Poetic license on the title aside, I’m doubling down on Roam.
“Sometimes you have to let things go…” and so on, but that’s what I did earlier.
I spent a year trying out all kinds of alternatives, and figuring out their pros and cons.
In the end, I concluded, empirically-but-subjectively — this being for me and my use cases, yours may be different — that Roam is uniquely well-suited to my way of thinking.
Since then, things have gotten better, with two big changes:
- no limit on new graphs, and
- the availability of encrypted graphs.
Previously, I was reluctant to use Roam for “work stuff” — now I know I don’t have to worry
Previously, I was reluctant to adopt separate graphs for separate mental silos, because “hey, I don’t want to waste my last remaining graph on that!”. Now, that isn’t a concern.

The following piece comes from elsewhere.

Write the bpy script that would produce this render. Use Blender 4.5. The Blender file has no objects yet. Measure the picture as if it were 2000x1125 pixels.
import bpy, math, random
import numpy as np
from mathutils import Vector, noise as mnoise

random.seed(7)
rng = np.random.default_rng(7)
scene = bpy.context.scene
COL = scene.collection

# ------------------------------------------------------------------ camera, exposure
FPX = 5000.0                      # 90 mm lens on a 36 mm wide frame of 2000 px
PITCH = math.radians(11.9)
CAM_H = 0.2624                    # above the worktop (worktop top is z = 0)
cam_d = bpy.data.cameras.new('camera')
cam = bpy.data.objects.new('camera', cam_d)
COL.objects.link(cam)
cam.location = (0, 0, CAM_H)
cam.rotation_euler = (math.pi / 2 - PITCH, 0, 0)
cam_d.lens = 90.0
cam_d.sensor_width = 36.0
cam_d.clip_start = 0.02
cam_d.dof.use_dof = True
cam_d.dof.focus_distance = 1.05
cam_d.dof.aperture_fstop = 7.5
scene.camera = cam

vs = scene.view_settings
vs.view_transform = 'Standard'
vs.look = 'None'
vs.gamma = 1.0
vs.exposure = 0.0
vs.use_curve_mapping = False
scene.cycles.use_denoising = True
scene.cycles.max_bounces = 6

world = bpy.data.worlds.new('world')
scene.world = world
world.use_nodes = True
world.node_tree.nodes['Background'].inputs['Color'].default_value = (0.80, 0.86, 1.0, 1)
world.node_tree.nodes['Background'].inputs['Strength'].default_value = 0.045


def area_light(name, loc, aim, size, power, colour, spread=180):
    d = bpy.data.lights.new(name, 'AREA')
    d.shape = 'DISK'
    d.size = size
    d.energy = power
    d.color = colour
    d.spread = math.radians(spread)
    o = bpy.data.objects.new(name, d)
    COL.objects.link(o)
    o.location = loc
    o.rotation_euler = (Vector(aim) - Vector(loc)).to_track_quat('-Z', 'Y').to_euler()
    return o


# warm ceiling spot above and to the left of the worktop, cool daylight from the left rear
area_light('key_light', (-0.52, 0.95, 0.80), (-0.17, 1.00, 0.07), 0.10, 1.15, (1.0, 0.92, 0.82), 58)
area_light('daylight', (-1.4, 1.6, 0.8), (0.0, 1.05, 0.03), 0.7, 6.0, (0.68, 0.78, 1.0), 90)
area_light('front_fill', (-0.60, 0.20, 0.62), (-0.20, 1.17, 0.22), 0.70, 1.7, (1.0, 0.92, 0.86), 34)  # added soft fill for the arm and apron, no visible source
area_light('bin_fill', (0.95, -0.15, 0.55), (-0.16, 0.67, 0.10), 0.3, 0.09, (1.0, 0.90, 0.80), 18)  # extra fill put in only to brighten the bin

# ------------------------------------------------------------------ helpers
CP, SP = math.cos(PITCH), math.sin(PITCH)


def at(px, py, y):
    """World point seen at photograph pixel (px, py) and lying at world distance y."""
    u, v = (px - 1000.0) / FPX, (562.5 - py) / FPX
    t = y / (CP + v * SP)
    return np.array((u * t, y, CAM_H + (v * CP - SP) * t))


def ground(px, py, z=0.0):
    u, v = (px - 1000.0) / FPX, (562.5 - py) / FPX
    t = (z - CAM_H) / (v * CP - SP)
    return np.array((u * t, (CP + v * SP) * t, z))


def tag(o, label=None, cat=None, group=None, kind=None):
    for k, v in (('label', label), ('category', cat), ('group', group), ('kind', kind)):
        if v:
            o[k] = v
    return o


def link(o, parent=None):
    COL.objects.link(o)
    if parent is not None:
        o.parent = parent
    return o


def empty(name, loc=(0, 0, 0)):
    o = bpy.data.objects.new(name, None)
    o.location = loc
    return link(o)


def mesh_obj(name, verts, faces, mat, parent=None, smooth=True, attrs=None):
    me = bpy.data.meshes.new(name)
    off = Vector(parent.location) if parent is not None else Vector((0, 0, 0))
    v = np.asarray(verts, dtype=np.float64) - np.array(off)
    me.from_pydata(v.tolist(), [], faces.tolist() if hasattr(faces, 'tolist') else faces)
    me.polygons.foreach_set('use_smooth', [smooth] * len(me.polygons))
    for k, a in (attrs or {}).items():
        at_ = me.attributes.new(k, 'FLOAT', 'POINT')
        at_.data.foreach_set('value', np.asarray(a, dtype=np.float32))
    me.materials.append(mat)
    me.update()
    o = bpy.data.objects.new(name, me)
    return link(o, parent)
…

There will always be other products around, and people will continue to make decisions based on a variety of factors, and they should.
I would like to see a couple of features (again, this is from my personal experience, and I have no expectations of seeing them fulfilled anytime soon).
It would be good to have the ability to have different graphs open in different tabs. Not a very big deal because I don’t switch that often, and if I did I could use different browsers, but … it would be nice to do this easily.
Next up: more spaces in the document — or at the ability to carve out at least one additional space to split nodes on to. I understand this is hard and must be introduced carefully, if at all. If a general solution is too hard, three is a better number than two (before anyone points it out — yes, in a way, the sidebar is a third space, but c’mon).
I will say that for a product that affords a dizzying amount of creative flexibility as Roam does, you need a spare aesthetic and I commend the development team for having the discipline to stick to it.